ENV file in ksh: is this smart? legal?

Doug Gwyn gwyn at smoke.BRL.MIL
Sun Sep 3 10:19:48 AEST 1989


In article <526 at cwjcc.CWRU.Edu> chet at kiwi.INS.CWRU.Edu (Chet Ramey) writes:
>I think there might be an additional reason Korn did it that way: because
>the Korn Shell does not provide exportable shell functions.  Using ksh, the
>only way to have your personal shell functions (which are assumed to be
>defined in the $ENV file) available when executing a script is to source
>the $ENV file for every ksh invocation.  (The BRL Bourne Shell doesn't let
>you export functions to a sub-shell either, so its users have the same
>problem.)
>You could argue that shell scripts that want or need these functions should
>source the necessary files themselves (and I would agree with you), but
>maybe Korn thought otherwise when he put the feature into ksh. 

As a security measure, I think it is ESSENTIAL that ordinary shell scripts
not import aliases, functions, IFS, PATH, or other things that could cause
unintended behavior.  PATH is easy to fix in the script, and all ours do,
but the others are harder and should not be allowed to occur in the first
place.  Recent BRL Bourne shells do not import IFS, and modulo a bug that's
now been fixed they've never tried to source the $ENV file for scripts.
The BRL shell sources the $ENV file for interactive shells (only).  Most
of us keep our shell functions in a file ~/.funcs that the $ENV file
(typically named ~/.env) sources if it exists.  I also keep my command-
line editing key bindings in a separately sourceable file ~/.shbind.  If
some such convention were adopted sitewide, then shell scripts that felt
it appropriate could source the user's shell definition files.  However,
I can't think of many non-interactive circumstances where that's appropriate.

>(I can't resist a plug).  In BASH, the Gnu Bourne-Again SHell, functions are
>exportable.  Version 1.03 was just released, grab it from prep.ai.mit.edu.

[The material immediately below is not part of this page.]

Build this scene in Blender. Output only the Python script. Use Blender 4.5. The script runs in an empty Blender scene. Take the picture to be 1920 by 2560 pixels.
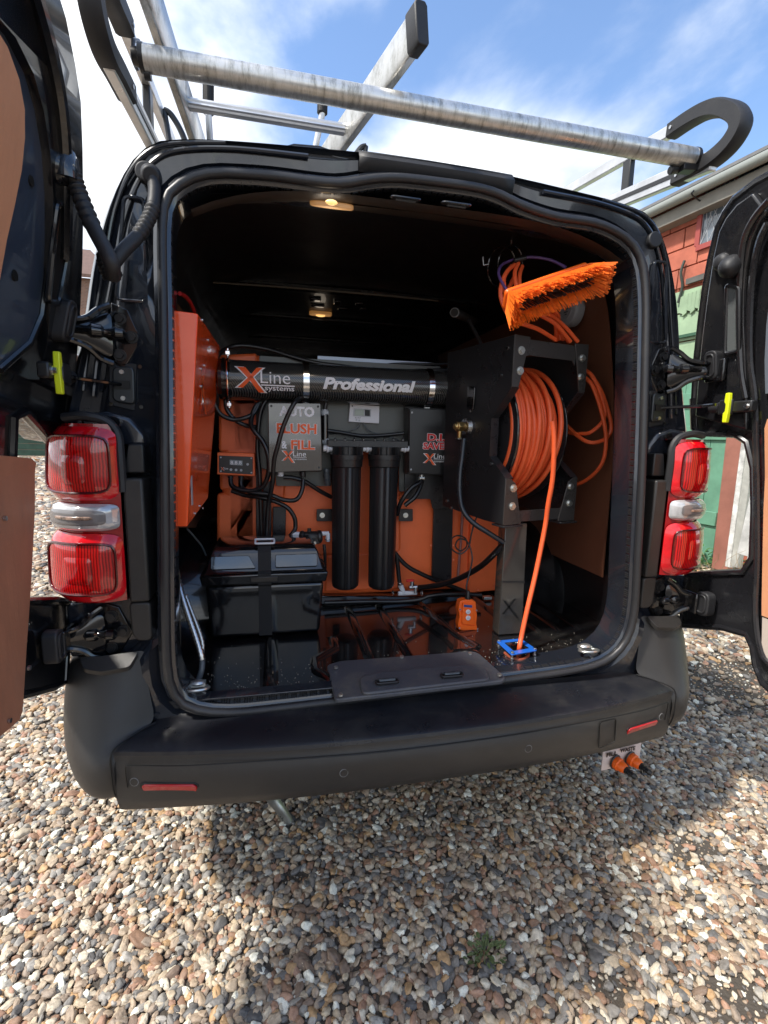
import bpy, bmesh, math, random
from mathutils import Vector, Matrix, Quaternion
random.seed(7)
SC = bpy.context.scene
COL = SC.collection
# ------------------------------------------------------------------ camera
F = 1.20065; YAW, PIT, ROL = 0.22502, 0.15546, 0.02385
CAM = Vector((-0.38279, -1.14647, 1.23356))
def _basis():
    cy, sy, cp, sp = math.cos(YAW), math.sin(YAW), math.cos(PIT), math.sin(PIT)
    f = Vector((sy*cp, cy*cp, -sp)); r = Vector((cy, -sy, 0)); u = r.cross(f)
    c, s = math.cos(ROL), math.sin(ROL)
    return c*r+s*u, -s*r+c*u, f
RV, UV_, FV = _basis()
cd = bpy.data.cameras.new('camera'); cam = bpy.data.objects.new('camera', cd); COL.objects.link(cam)
cd.sensor_fit = 'HORIZONTAL'; cd.sensor_width = 36.0; cd.lens = 36*F*1000/1920
cd.clip_start = .02; cd.clip_end = 500
M = Matrix((RV, UV_, -FV)).transposed().to_4x4(); M.translation = CAM
cam.matrix_world = M; SC.camera = cam
# ------------------------------------------------------------------ light
SUN_EL, SUN_AZ = math.radians(54), math.radians(15)   # from the left (-X), AZ towards behind the camera (-Y)
sdir = Vector((-math.cos(SUN_AZ)*math.cos(SUN_EL), -math.sin(SUN_AZ)*math.cos(SUN_EL), math.sin(SUN_EL)))
W = bpy.data.worlds.new('World'); SC.world = W; W.use_nodes = True
nt = W.node_tree; nt.nodes.clear()
def N(t, **k):
    n = nt.nodes.new(t)
    for a, b in k.items(): setattr(n, a, b)
    return n
out = N('ShaderNodeOutputWorld'); bg = N('ShaderNodeBackground'); bg.inputs[1].default_value = .102
sky = N('ShaderNodeTexSky', sky_type='NISHITA', sun_disc=False, sun_elevation=SUN_EL,
        sun_rotation=math.atan2(sdir.x, sdir.y), air_density=1.0, dust_density=.25, ozone_density=3.0)
tc = N('ShaderNodeTexCoord'); sep = N('ShaderNodeSeparateXYZ'); nt.links.new(tc.outputs['Generated'], sep.inputs[0])
def mth(op, a, b=None, clamp=False):
    n = N('ShaderNodeMath', operation=op, use_clamp=clamp)
    for i, v in enumerate((a, b)):
        if v is None: continue
        if isinstance(v, (int, float)): n.inputs[i].default_value = v
        else: nt.links.new(v, n.inputs[i])
    return n.outputs[0]
den = mth('ADD', mth('MAXIMUM', sep.outputs[2], 0.0), .22)
cmb = N('ShaderNodeCombineXYZ')
nt.links.new(mth('DIVIDE', sep.outputs[0], den), cmb.inputs[0])
nt.links.new(mth('DIVIDE', sep.outputs[1], den), cmb.inputs[1])
cmb.inputs[2].default_value = 3.3
n1 = N('ShaderNodeTexNoise'); n1.inputs['Scale'].default_value = 1.15; n1.inputs['Detail'].default_value = 9
n1.inputs['Roughness'].default_value = .53; n1.inputs['Distortion'].default_value = .35
nt.links.new(cmb.outputs[0], n1.inputs['Vector'])
cov = mth('ADD', n1.outputs[0], mth('MULTIPLY', sep.outputs[0], -.16))
cov = mth('ADD', cov, mth('MULTIPLY', sep.outputs[2], -.20))
rp = N('ShaderNodeValToRGB'); nt.links.new(cov, rp.inputs[0])
rp.color_ramp.elements[0].position = .29; rp.color_ramp.elements[1].position = .47
rp.color_ramp.interpolation = 'EASE'
n2 = N('ShaderNodeTexNoise'); n2.inputs['Scale'].default_value = 3.1; n2.inputs['Detail'].default_value = 6
nt.links.new(cmb.outputs[0], n2.inputs['Vector'])
cr = N('ShaderNodeValToRGB'); nt.links.new(n2.outputs[0], cr.inputs[0])
cr.color_ramp.elements[0].position = .3; cr.color_ramp.elements[0].color = (2.9, 3.2, 3.75, 1)
cr.color_ramp.elements[1].position = .62; cr.color_ramp.elements[1].color = (5.5, 5.6, 5.7, 1)
mx = N('ShaderNodeMix', data_type='RGBA'); nt.links.new(rp.outputs[0], mx.inputs[0])
nt.links.new(sky.outputs[0], mx.inputs[6]); nt.links.new(cr.outputs[0], mx.inputs[7])
nt.links.new(mx.outputs[2], bg.inputs[0]); nt.links.new(bg.outputs[0], out.inputs[0])
sl = bpy.data.lights.new('sun', 'SUN'); sl.energy = 2.0; sl.angle = math.radians(5); sl.color = (1, .95, .87)
so = bpy.data.objects.new('sun', sl); COL.objects.link(so); so.rotation_euler = (-sdir).to_track_quat('-Z', 'Y').to_euler()
so.location = sdir*40
vs = SC.view_settings; vs.view_transform = 'Standard'; vs.look = 'None'; vs.exposure = 1.56; vs.gamma = 1; vs.use_curve_mapping = False
SC.render.resolution_x, SC.render.resolution_y = 768, 1024

# ------------------------------------------------------------------ measuring: a point of the photo (1659 px wide) seen on a plane of the place
KF = 1920/1659.0
def ray(px, py):
    return (RV*((px*KF-960)/(F*1000)) + UV_*((1280-py*KF)/(F*1000)) + FV)
def P(px, py, X=None, Y=None, Z=None):
    d = ray(px, py)
    t = ((X-CAM.x)/d.x if X is not None else (Y-CAM.y)/d.y if Y is not None else (Z-CAM.z)/d.z)
    return CAM+d*t
def PP(px, py, o, n):
    d = ray(px, py); o = Vector(o); n = Vector(n)
    return CAM+d*((o-CAM).dot(n)/d.dot(n))
def PL(pts, **k): return [P(*p, **k) for p in pts]

# ------------------------------------------------------------------ materials
MATS = {}
def mat(name, col, rough=.5, metal=0, coat=0, bump=0, bscale=60, var=0, vscale=5, spec=.5, alpha=1, trans=0, emit=None, estr=0, col2=None, rvar=0, stretch=None, dust=0):
    m = bpy.data.materials.new(name); m.use_nodes = True; t = m.node_tree; b = t.nodes['Principled BSDF']
    b.inputs['Base Color'].default_value = (*col, 1); b.inputs['Roughness'].default_value = rough
    b.inputs['Metallic'].default_value = metal; b.inputs['Coat Weight'].default_value = coat
    b.inputs['Coat Roughness'].default_value = .04
    b.inputs['Specular IOR Level'].default_value = spec; b.inputs['Transmission Weight'].default_value = trans
    if emit: b.inputs['Emission Color'].default_value = (*emit, 1); b.inputs['Emission Strength'].default_value = estr
    tcn = t.nodes.new('ShaderNodeTexCoord'); src = tcn.outputs['Object']
    if stretch:
        mp = t.nodes.new('ShaderNodeMapping'); mp.inputs['Scale'].default_value = stretch
        t.links.new(src, mp.inputs[0]); src = mp.outputs[0]
    def noise(s, d=4, r=.6):
        n = t.nodes.new('ShaderNodeTexNoise'); n.inputs['Scale'].default_value = s; n.inputs['Detail'].default_value = d
        n.inputs['Roughness'].default_value = r; t.links.new(src, n.inputs['Vector']); return n.outputs[0]
    last = None
    if var or col2:
        n = noise(vscale, 6, .65); r = t.nodes.new('ShaderNodeValToRGB'); t.links.new(n, r.inputs[0])
        c2 = col2 or tuple(c*(1+var) for c in col); c1 = col if col2 else tuple(c*(1-var) for c in col)
        r.color_ramp.elements[0].position = .35; r.color_ramp.elements[0].color = (*c1, 1)
        r.color_ramp.elements[1].position = .68; r.color_ramp.elements[1].color = (*c2, 1)
        last = r.outputs[0]
    if dust:
        n = noise(7, 8, .75); r = t.nodes.new('ShaderNodeValToRGB'); t.links.new(n, r.inputs[0])
        r.color_ramp.elements[0].position = .50; r.color_ramp.elements[1].position = .78
        r.color_ramp.elements[1].color = (dust, dust, dust, 1)
        mxx = t.nodes.new('ShaderNodeMix'); mxx.data_type = 'RGBA'; t.links.new(r.outputs[0], mxx.inputs[0])
        if last: t.links.new(last, mxx.inputs[6])
        else: mxx.inputs[6].default_value = (*col, 1)
        mxx.inputs[7].default_value = (.16, .145, .12, 1); last = mxx.outputs[2]
    if last: t.links.new(last, b.inputs['Base Color'])
    if rvar:
        n = noise(9, 6, .7); r = t.nodes.new('ShaderNodeMapRange'); t.links.new(n, r.inputs[0])
        r.inputs[1].default_value = .3; r.inputs[2].default_value = .7
        r.inputs[3].default_value = max(.02, rough-rvar); r.inputs[4].default_value = min(1, rough+rvar)
        t.links.new(r.outputs[0], b.inputs['Roughness'])
    if bump:
        n = noise(bscale, 5, .6); bn = t.nodes.new('ShaderNodeBump'); bn.inputs['Strength'].default_value = bump
        bn.inputs['Distance'].default_value = .004; t.links.new(n, bn.inputs['Height']); t.links.new(bn.outputs[0], b.inputs['Normal'])
    MATS[name] = m; return m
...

I considered doing that for the BRL shell, using the 9th Edition UNIX
syntax for the environment variables, but discovered that it caused
problems for existing (Bourne) shells and backed it out.  Of course it
still would have been limited to interactive shells.  The overhead of
sourcing $ENV as opposed to carrying the LARGE amount of extra environment
around with every process seems to be a good trade-off.